TU M': Just One Night
Dekorder

Had provocateurs Rossano Polidoro and Emiliano Romanelli lived eighty years ago, they might have been dada figures performing alongside Hugo Ball at the Cabaret Voltaire in Zurich, Switzerland (it's hardly coincidental that in 1998 the Città Sant' Angelo duo christened themselves TU M' in honour of Marcel Duchamp's last painting and that Mr. Mutt, the name of their CD-label, also references Duchamp). Just as they would have adapted with consummate ease to the collage strategies of the earlier era's designers and artists, so too do Polidoro and Romanelli evidence a similar mischievous bent in their current work.
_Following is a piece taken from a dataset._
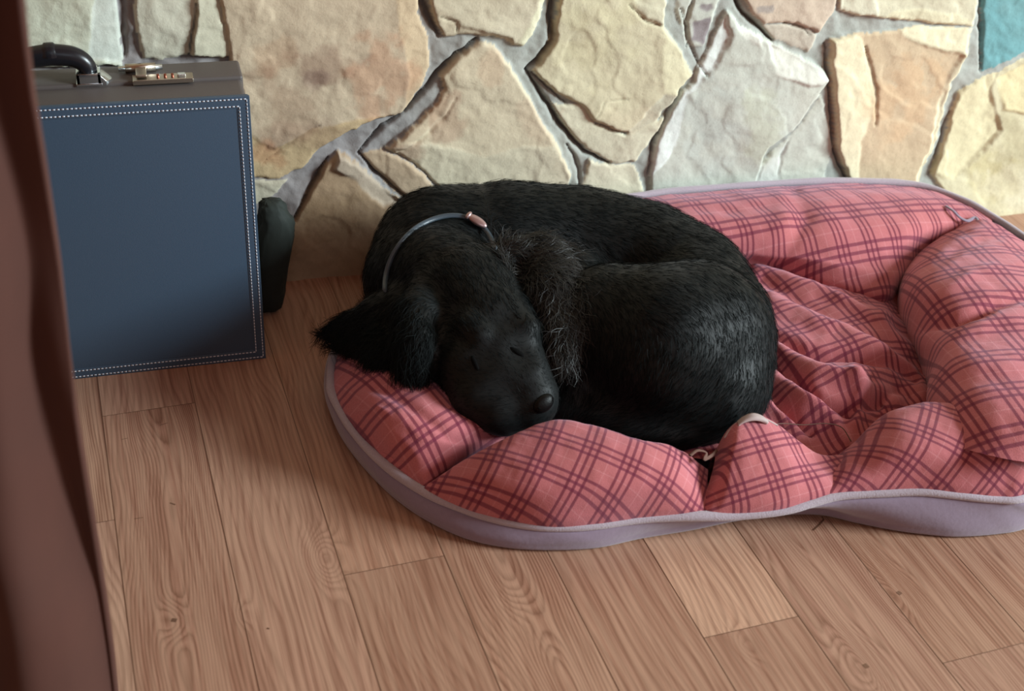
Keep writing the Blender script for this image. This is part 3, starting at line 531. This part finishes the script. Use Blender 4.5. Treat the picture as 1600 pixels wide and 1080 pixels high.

Yet while the experimental spirit is very much alive on Just One Night, TU M' parlays it into a rather sober and melancholic travelogue that begins in the afternoon and extends through the night before ending the next morning.

Song titles clearly suggest a programmatic dimension. The opener “An Afternoon in the Country,” for example, presents a jaunty wonderland of tinkles and pulsating hiccups, while the closer, “The First Rays of the Sun,” awakens to bright guitar flutter. Night-time pieces like “Lonely as a Cloud” and “The Moon on the Sea” are meditative by comparison, with fragments of alto sax, flute, toy keyboards, flugelhorn, and harmonica looped, processed, and edited into somnambulant ‘scapes. Exhibiting an especially strong talent for transmuting acoustic sounds using digital tools, TU M' turns a jazzy fragment of acoustic bass, piano sprinkles, and drum brushes into meditative stutter (“Blue Blur”) and slices acoustic guitar strums into glitchy skips that recall Oval (“Strange Sleep”). While only tangentially dada-like, Just One Night nonetheless impresses as a memorable nocturnal excursion.